Says Sridhar: “We mainly make Ganesh and Gowri idols, as well as those of other deities such as Maramma, Eeshwara, Linga and Parvathi.”

He elaborates: “The materials we use are mud, glass and coconut coir. Nowadays people have become very demanding with respect to design. We also use plaster of Paris for those idols that need to stay undamaged for a long time. The colours we use are all biodegradable vegetable paint.”

According to him, clay idols are costlier and require more time to make. But, they are the ones best suited for dissolving in water.

Social commentary

The Ganesh idols come in different sizes, ranging from 4 inch to an imposing 22 feet.

Some are theme based. For instance, one is depicted with books indicating knowledge; another brings to light drought by showing the usually fat-bellied god with a shrunken stomach; another quirky one incorporates football and the Commonwealth Games.

There are also variations in style among Ganeshas from different parts of the country, and from within the State itself.

Family business

“I have no particular competition in this business, the presence of my brother is enough,” Sridhar quips jokingly. “The idea first occurred to my father. He thought a business with idols of various deities would be a good idea. He started on a small scale with around 200 to 250 statues, as he wasn’t sure of the demand.”

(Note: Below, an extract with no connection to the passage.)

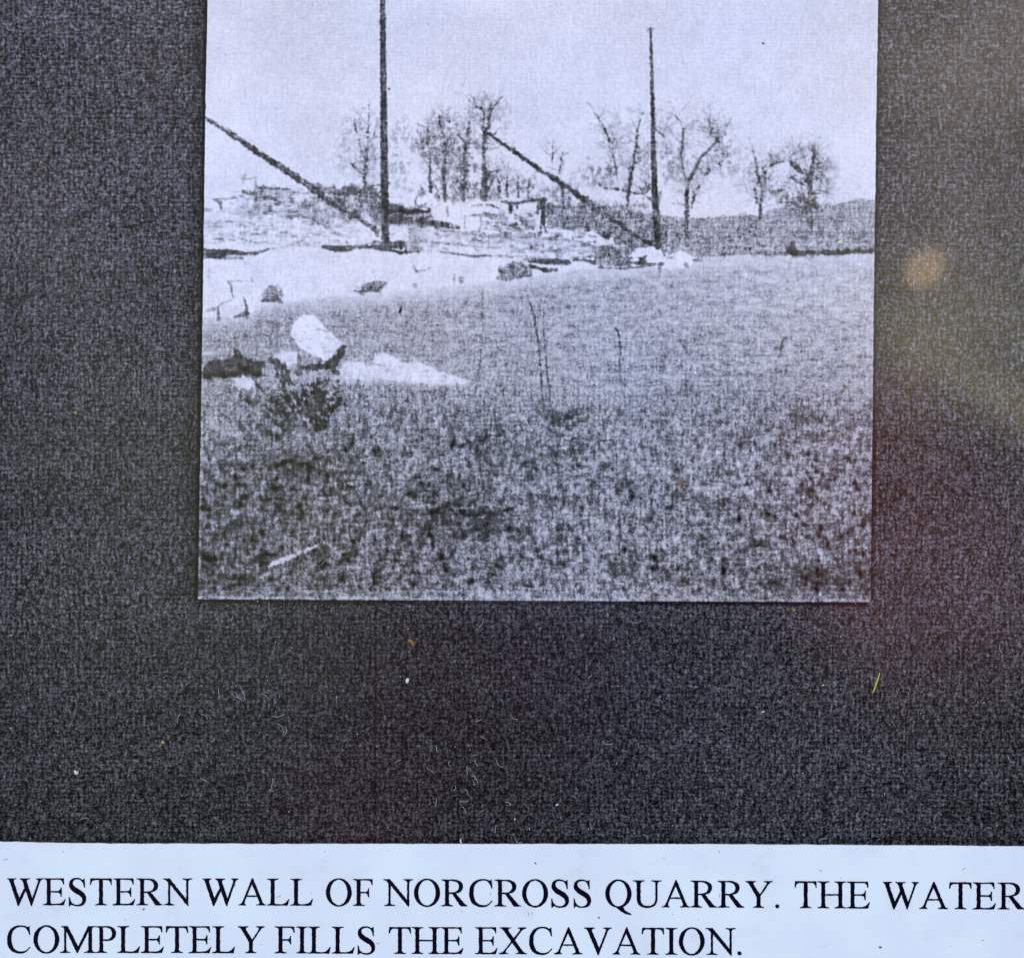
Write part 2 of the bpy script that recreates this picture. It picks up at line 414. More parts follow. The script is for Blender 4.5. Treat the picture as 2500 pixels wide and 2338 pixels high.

The family now owns factories in Begur and Bidadi. Wholesalers come from Chickballapur and Mandya to buy around 35,000 idols from them during peak season.

The price of the idol depends on the size, design and material. Just the mud used to make a 1-ft-tall Ganesh may cost around Rs. 125. Idols made out of other materials cost around Rs. 350 to Rs. 400.

“Our staff of around 30 have all learnt their skills from their fathers and grandfathers. It’s a traditional occupation for them too,” Sridhar says. “If newcomers join, they first start off as helpers and then learn gradually on the job.”

Laborious process

The manufacturing process involves creating a mould using paper and wood. Then, a mix of natural gum, chalk powder and plaster of Paris is poured into it. The finished idols are dried in the open and then coated with paint to get a glossy finish.

“The final touches and the painting is done by experienced hands. For example, if it is a Bengali style Durga statue, we get workers from Bengal itself to get the same uncompromised facial features,” Sridhar explains.

The busiest time of the year for them — August and September — is also the time when vagaries in weather make their job difficult. “Sometimes it rains heavily and our idols get damaged or the mud becomes soggy and doesn’t dry easily. Sometimes the idols crack under the heat of the sun. They should be dried at a slow pace,” he says.

As he speaks, he takes out carefully carved tiny statues of Gowri and Ganesh. “These are the smallest statues, about one inch,” he says. The miniature work goes back carefully in his little paper cover back into his pocket.

One may wonder how magnificent the idol that is worshipped in Sridhar’s house might be, but the man who sells idols to the entire city doesn’t celebrate the festival.